Below are some records; repeat them all exactly, minus the pictures.

(Source records)
..........
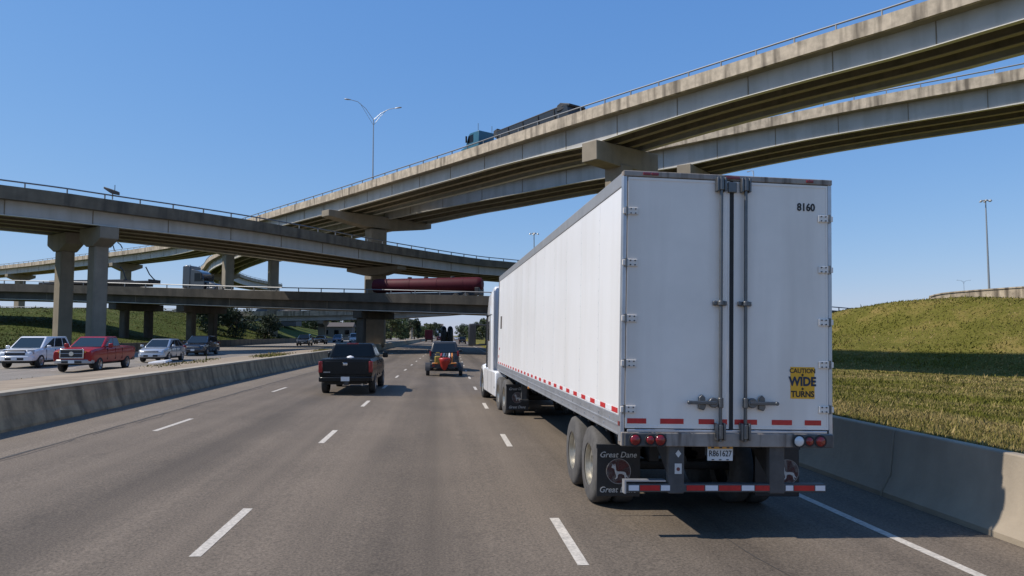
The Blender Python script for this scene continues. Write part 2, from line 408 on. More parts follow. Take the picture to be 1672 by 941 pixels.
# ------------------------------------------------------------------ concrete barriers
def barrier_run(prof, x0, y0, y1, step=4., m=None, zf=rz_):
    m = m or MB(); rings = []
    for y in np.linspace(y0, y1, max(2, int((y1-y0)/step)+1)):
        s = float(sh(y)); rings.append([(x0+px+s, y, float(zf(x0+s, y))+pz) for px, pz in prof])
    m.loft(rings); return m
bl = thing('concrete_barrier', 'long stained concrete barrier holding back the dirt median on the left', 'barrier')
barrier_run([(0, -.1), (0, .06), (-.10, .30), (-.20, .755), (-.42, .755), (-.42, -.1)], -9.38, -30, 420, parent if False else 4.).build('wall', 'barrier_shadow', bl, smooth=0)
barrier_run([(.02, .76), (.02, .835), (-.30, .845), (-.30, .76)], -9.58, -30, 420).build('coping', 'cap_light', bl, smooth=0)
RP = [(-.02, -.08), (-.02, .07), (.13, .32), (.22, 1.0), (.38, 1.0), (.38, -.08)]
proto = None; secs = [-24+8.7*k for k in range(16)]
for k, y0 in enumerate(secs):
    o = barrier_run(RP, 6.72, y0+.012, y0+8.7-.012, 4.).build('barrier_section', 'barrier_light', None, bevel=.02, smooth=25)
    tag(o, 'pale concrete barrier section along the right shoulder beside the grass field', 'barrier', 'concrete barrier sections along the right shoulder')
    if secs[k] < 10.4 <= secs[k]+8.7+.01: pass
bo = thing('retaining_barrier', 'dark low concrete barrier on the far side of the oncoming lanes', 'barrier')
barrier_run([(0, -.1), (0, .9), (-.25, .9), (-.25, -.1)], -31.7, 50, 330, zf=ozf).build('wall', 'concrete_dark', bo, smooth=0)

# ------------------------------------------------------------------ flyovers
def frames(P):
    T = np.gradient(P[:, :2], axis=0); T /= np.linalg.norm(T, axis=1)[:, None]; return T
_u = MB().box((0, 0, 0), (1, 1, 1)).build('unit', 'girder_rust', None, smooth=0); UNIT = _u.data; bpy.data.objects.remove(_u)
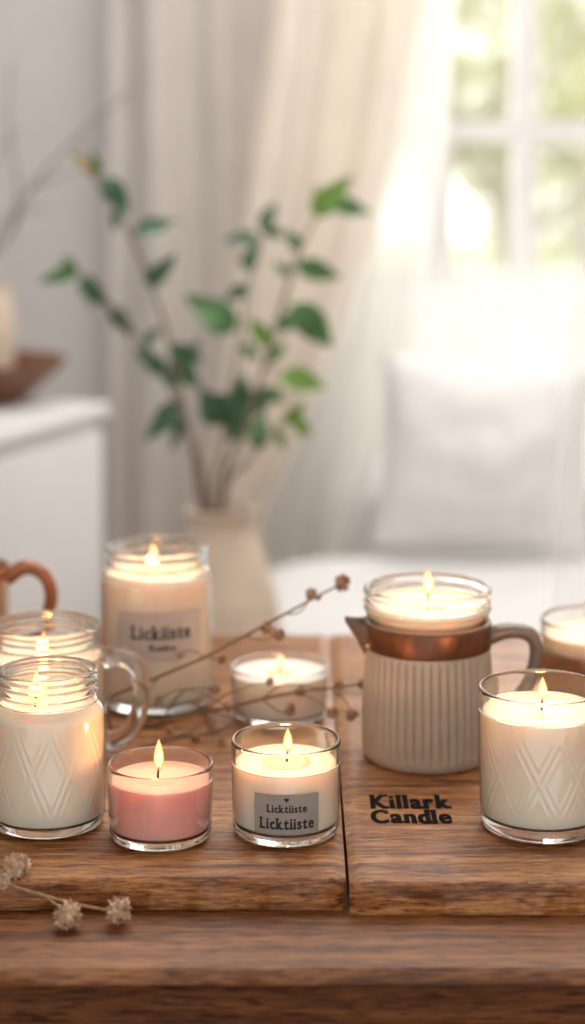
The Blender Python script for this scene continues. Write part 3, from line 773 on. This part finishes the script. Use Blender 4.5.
..........
PROBLEM SOLUTION:
The Blender Python script for this scene continues. Write part 2, from line 408 on. More parts follow. Take the picture to be 1672 by 941 pixels.
# ------------------------------------------------------------------ concrete barriers
def barrier_run(prof, x0, y0, y1, step=4., m=None, zf=rz_):
    m = m or MB(); rings = []
    for y in np.linspace(y0, y1, max(2, int((y1-y0)/step)+1)):
        s = float(sh(y)); rings.append([(x0+px+s, y, float(zf(x0+s, y))+pz) for px, pz in prof])
    m.loft(rings); return m
bl = thing('concrete_barrier', 'long stained concrete barrier holding back the dirt median on the left', 'barrier')
barrier_run([(0, -.1), (0, .06), (-.10, .30), (-.20, .755), (-.42, .755), (-.42, -.1)], -9.38, -30, 420, parent if False else 4.).build('wall', 'barrier_shadow', bl, smooth=0)
barrier_run([(.02, .76), (.02, .835), (-.30, .845), (-.30, .76)], -9.58, -30, 420).build('coping', 'cap_light', bl, smooth=0)
RP = [(-.02, -.08), (-.02, .07), (.13, .32), (.22, 1.0), (.38, 1.0), (.38, -.08)]
proto = None; secs = [-24+8.7*k for k in range(16)]
for k, y0 in enumerate(secs):
    o = barrier_run(RP, 6.72, y0+.012, y0+8.7-.012, 4.).build('barrier_section', 'barrier_light', None, bevel=.02, smooth=25)
    tag(o, 'pale concrete barrier section along the right shoulder beside the grass field', 'barrier', 'concrete barrier sections along the right shoulder')
    if secs[k] < 10.4 <= secs[k]+8.7+.01: pass
bo = thing('retaining_barrier', 'dark low concrete barrier on the far side of the oncoming lanes', 'barrier')
barrier_run([(0, -.1), (0, .9), (-.25, .9), (-.25, -.1)], -31.7, 50, 330, zf=ozf).build('wall', 'concrete_dark', bo, smooth=0)

# ------------------------------------------------------------------ flyovers
def frames(P):
    T = np.gradient(P[:, :2], axis=0); T /= np.linalg.norm(T, axis=1)[:, None]; return T
_u = MB().box((0, 0, 0), (1, 1, 1)).build('unit', 'girder_rust', None, smooth=0); UNIT = _u.data; bpy.data.objects.remove(_u)
The Blender Python script for this scene continues. Write part 3, from line 773 on. This part finishes the script. Use Blender 4.5.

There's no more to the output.